Your goal.
Set the listing down unchanged, minus every embedded image.

Supplied data.
###
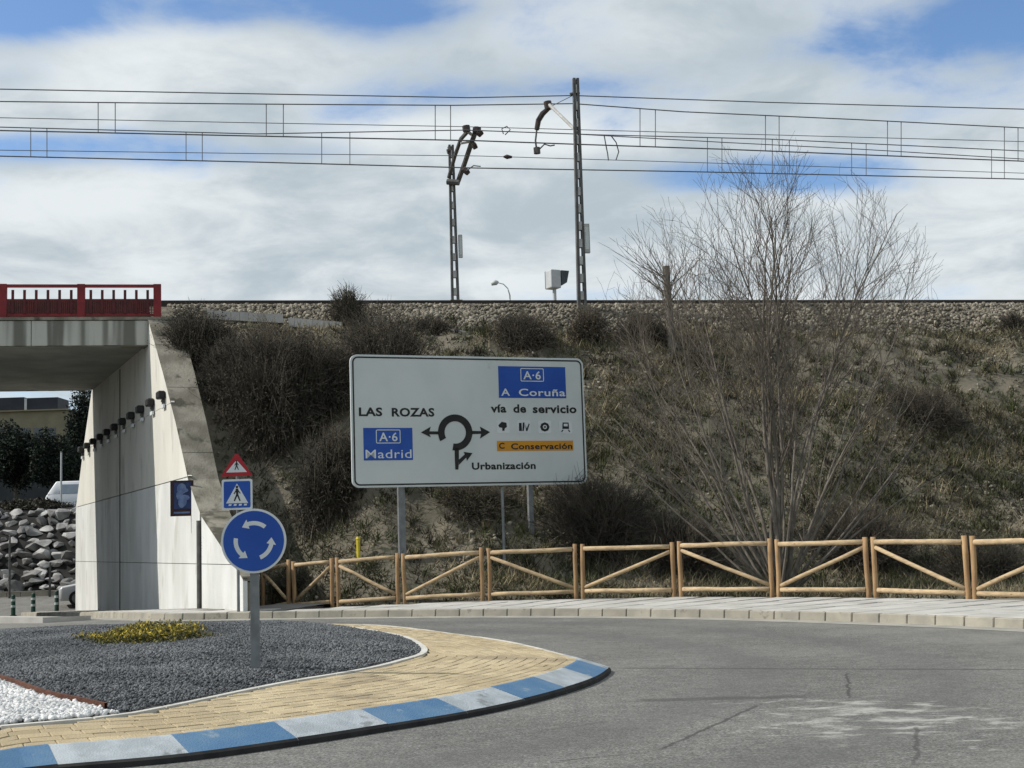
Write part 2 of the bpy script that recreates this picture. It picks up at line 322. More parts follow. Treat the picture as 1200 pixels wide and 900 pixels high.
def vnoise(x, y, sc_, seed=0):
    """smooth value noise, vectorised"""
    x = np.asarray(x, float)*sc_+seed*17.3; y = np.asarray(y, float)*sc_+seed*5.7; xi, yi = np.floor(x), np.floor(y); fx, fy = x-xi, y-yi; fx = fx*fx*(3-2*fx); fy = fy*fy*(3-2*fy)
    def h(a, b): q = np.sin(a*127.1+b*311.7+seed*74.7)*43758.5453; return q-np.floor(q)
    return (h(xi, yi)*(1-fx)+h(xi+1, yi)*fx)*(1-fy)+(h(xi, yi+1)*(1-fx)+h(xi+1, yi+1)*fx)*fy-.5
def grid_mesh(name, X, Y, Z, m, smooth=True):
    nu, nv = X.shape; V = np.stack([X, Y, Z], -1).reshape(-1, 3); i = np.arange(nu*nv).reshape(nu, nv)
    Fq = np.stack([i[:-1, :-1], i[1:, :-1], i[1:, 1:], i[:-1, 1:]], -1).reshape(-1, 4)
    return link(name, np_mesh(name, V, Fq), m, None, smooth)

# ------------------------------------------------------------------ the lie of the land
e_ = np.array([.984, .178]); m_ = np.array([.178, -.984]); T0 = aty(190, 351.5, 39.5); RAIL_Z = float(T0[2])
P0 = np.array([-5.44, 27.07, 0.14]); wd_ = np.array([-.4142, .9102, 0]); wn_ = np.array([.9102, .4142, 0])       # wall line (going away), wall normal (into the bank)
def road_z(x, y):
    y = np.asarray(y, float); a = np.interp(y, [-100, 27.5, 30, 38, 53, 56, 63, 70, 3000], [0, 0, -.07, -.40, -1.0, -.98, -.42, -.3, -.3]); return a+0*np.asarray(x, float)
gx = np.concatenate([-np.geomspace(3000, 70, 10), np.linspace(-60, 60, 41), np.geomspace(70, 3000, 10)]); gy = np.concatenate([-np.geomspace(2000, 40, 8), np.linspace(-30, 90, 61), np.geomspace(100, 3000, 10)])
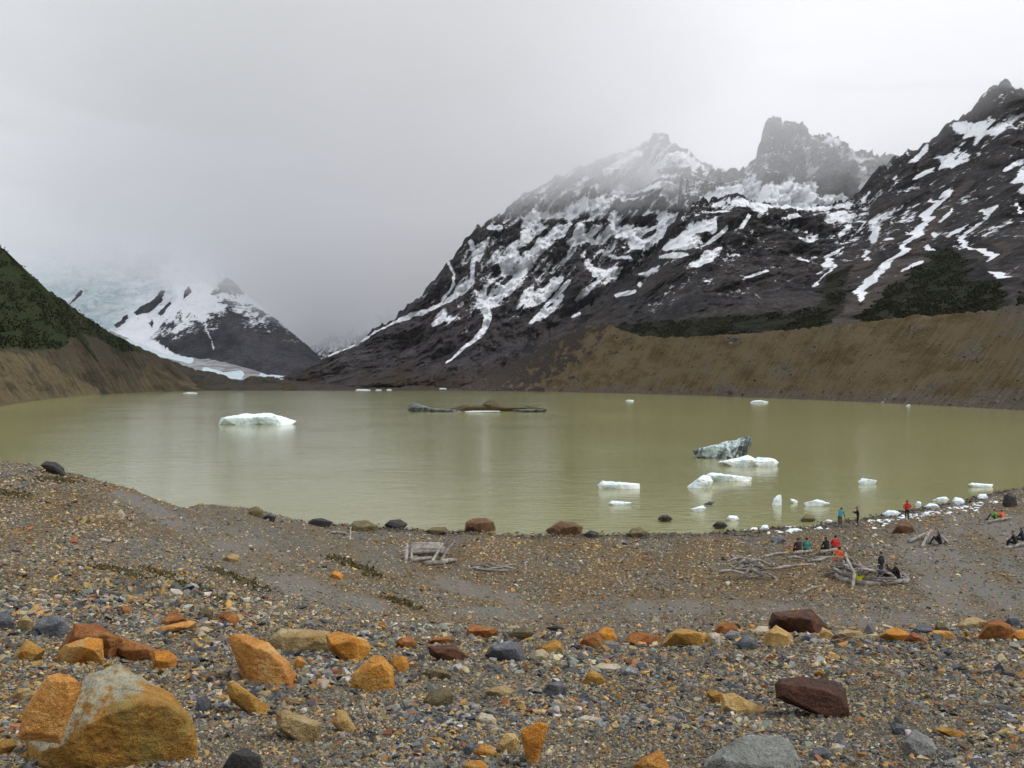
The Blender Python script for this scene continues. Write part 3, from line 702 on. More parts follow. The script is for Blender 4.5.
###
Result.
Write part 2 of the bpy script that recreates this picture. It picks up at line 322. More parts follow. Treat the picture as 1200 pixels wide and 900 pixels high.
def vnoise(x, y, sc_, seed=0):
    """smooth value noise, vectorised"""
    x = np.asarray(x, float)*sc_+seed*17.3; y = np.asarray(y, float)*sc_+seed*5.7; xi, yi = np.floor(x), np.floor(y); fx, fy = x-xi, y-yi; fx = fx*fx*(3-2*fx); fy = fy*fy*(3-2*fy)
    def h(a, b): q = np.sin(a*127.1+b*311.7+seed*74.7)*43758.5453; return q-np.floor(q)
    return (h(xi, yi)*(1-fx)+h(xi+1, yi)*fx)*(1-fy)+(h(xi, yi+1)*(1-fx)+h(xi+1, yi+1)*fx)*fy-.5
def grid_mesh(name, X, Y, Z, m, smooth=True):
    nu, nv = X.shape; V = np.stack([X, Y, Z], -1).reshape(-1, 3); i = np.arange(nu*nv).reshape(nu, nv)
    Fq = np.stack([i[:-1, :-1], i[1:, :-1], i[1:, 1:], i[:-1, 1:]], -1).reshape(-1, 4)
    return link(name, np_mesh(name, V, Fq), m, None, smooth)

# ------------------------------------------------------------------ the lie of the land
e_ = np.array([.984, .178]); m_ = np.array([.178, -.984]); T0 = aty(190, 351.5, 39.5); RAIL_Z = float(T0[2])
P0 = np.array([-5.44, 27.07, 0.14]); wd_ = np.array([-.4142, .9102, 0]); wn_ = np.array([.9102, .4142, 0])       # wall line (going away), wall normal (into the bank)
def road_z(x, y):
    y = np.asarray(y, float); a = np.interp(y, [-100, 27.5, 30, 38, 53, 56, 63, 70, 3000], [0, 0, -.07, -.40, -1.0, -.98, -.42, -.3, -.3]); return a+0*np.asarray(x, float)
gx = np.concatenate([-np.geomspace(3000, 70, 10), np.linspace(-60, 60, 41), np.geomspace(70, 3000, 10)]); gy = np.concatenate([-np.geomspace(2000, 40, 8), np.linspace(-30, 90, 61), np.geomspace(100, 3000, 10)])
The Blender Python script for this scene continues. Write part 3, from line 702 on. More parts follow. The script is for Blender 4.5.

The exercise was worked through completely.